Political Repression in South Africa
In his famous speech from the dock in April 1964, Nelson Mandela spoke of ‘revolutionary democracy’ rooted in precolonial forms of collective deliberation and decision making. In a speech given in April 1982, Joe Foster, then General Secretary of the Federation of South African Trade Unions (Fosatu), stressed the need for workers ‘to build their own powerful and effective organisation’ allied to but independent of the elite-dominated national liberation movement, and to build democratic organisation and practices from the shop floor with the aim of attaining ‘greater worker participation in and control over production’. In May 1987, Murphy Morobe, a leader in the United Democratic Front (UDF), argued that ‘By developing active, mass-based democratic organisations and democratic practices within these organisations, we are laying the basis for a future democratic South Africa’.
However, during the transition from apartheid, the dominant conception of democracy among elites followed the general arrangements made at the end of the Cold War. A struggle waged by millions for the construction of popular democratic power and participatory forms of democracy was reduced to elections, the courts, a free commercial press, and the substitution of NGOs, now described as ‘civil society’, for democratic forms of popular organisation.
Much like the situation so well described by Peter Hallward in Damming the Flood: Haiti, Aristide and the Politics of Containment, an account of the 2004 coup in Haiti, politics came to be understood as a largely intra-elite contestation. Various factions of the elite spoke in the name of the most oppressed sections of society through a form of paternalism deeply steeped in colonial ideas about the political capacities of impoverished black people.
On 18 December 1996 Mandela promulgated a new Constitution that enshrined an expansive version of the standard set of liberal rights, including the set of rights that protect free political activity. The bulk of South Africa’s middle class, including its professional intellectuals, assumed that the new Constitution meant that the country had magically transcended the colonial authoritarianism of the past; the counter-authoritarianism that had festered in the African National Congress (ANC) in exile; and the militarisation of popular politics in some parts of the country in the latter years of apartheid and during the transition.
By the time the new Constitution was promulgated, the popular democratic forms of politics that had developed in the trade union movement following the Durban strikes in 1973, and then in community-based struggles that were linked together under the banner of the UDF from 1983, had been demobilised, drawn under the authority of the new ruling party or replaced by a set of NGOs.
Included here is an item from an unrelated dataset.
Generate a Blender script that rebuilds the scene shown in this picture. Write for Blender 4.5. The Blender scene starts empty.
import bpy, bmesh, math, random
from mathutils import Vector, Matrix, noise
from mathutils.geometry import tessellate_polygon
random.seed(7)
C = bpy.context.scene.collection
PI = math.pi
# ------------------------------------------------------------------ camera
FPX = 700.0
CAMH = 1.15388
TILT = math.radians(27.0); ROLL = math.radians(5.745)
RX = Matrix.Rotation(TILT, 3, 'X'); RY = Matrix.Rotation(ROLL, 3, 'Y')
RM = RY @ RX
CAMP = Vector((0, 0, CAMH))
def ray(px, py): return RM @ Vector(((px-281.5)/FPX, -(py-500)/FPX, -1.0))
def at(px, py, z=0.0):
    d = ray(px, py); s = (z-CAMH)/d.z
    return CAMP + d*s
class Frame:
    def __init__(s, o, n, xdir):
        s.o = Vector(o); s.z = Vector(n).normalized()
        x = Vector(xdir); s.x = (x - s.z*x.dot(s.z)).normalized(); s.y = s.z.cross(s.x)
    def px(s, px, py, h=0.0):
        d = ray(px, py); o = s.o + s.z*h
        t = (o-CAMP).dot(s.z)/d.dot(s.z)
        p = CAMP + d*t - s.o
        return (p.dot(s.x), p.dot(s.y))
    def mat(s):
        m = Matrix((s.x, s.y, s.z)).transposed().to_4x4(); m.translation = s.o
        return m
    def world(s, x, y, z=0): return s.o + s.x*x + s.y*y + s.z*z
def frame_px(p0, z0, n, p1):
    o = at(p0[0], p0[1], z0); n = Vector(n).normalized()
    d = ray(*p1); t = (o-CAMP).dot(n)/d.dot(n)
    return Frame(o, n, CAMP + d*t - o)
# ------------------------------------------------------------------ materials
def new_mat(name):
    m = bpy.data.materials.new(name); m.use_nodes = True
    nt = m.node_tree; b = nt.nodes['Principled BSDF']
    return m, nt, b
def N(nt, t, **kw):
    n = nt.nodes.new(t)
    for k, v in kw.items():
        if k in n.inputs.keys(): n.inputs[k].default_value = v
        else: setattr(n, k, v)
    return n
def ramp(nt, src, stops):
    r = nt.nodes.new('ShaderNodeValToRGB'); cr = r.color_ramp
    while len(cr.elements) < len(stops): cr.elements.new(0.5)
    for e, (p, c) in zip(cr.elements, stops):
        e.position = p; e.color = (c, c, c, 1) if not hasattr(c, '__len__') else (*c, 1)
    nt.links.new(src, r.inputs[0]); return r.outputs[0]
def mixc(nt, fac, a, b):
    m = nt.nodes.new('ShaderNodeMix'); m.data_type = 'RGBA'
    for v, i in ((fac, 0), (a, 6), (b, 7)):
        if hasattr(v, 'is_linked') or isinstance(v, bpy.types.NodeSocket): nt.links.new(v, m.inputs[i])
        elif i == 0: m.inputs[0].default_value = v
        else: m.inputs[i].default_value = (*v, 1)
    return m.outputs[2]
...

Independent forms of self-organisation and popular demands for more participatory forms of democracy were frequently treated as criminal, as plots by foreign powers, or as machinations by remnants of the apartheid intelligence forces aimed at restoring apartheid. Frantz Fanon warned in 1961 of the ‘incapacity of the national middle class to rationalize popular action, that is to say their incapacity to see into the reasons for that action’. That warning would prove all too prescient in post-apartheid South Africa.
For the first decade or so of the new order, state repression was often not acknowledged in the bourgeois public sphere. Accounts of repression by grassroots activists were largely ignored, disbelieved, or presented as consequent to an imputed ignorance about how the new democracy worked. When repression was acknowledged, it was generally seen as a hangover from the apartheid past that would soon be resolved by the magical powers of the new Constitution.
This began to change on 13 April 2011 when Andries Tatane, a school teacher and community activist, was shot dead by the police during a protest against general social abandonment, and, in particular, the state’s failure to provide water to many of the residents in the small rural town of Ficksburg. Tatane was unarmed and the crowd of 4,000 that he led was peaceful. His murder was filmed and broadcast on television news. At least twenty-five people, and quite possibly considerably more, had been killed in protests before Tatane, and at least twelve activists had been assassinated. However, the fact that Tatane’s murder was captured on film and screened on national television began to generate some understanding of the reality that repression was, in fact, a constitutive feature of the new order.
The state massacre of thirty-four striking mine workers in Marikana, a platinum mining town, on 16 August 2012 laid bare the authoritarian underside of the new order for all to see. Television news bulletins around the world screened footage of the massacre taken from behind one of the police lines. That footage showed crouching miners, armed with rudimentary weapons, running towards a police line. It did not show that the miners were running because they were under attack from another police line, including armoured vehicles, from the rear.
Initial responses to the massacre in the bourgeois public sphere took the form of the mobilisation of an orgy of colonial stereotypes about the striking miners, including declarations of irrationality, superstition, attempts to cast the strikers as pre-modern subjects unfit for the modern world, and baseless claims about malevolent ‘outside agitators’. It was repeatedly argued that the police had acted in self-defence. Careful reporting by Greg Marinovich began to break down the police account of the massacre, which had initially been uncritically repeated by much of the media. Later on, further reporting and academic work began to excavate the reasons for the strike, the long political traditions on which the strikers were drawing, and the forms of organisation that they had used.
In terms of state repression, Marikana remains the bloodiest stain on the accommodation between capital and the interests of the national bourgeoisie that has shaped the post-apartheid order. But Marikana did not arrive like a thief in the night.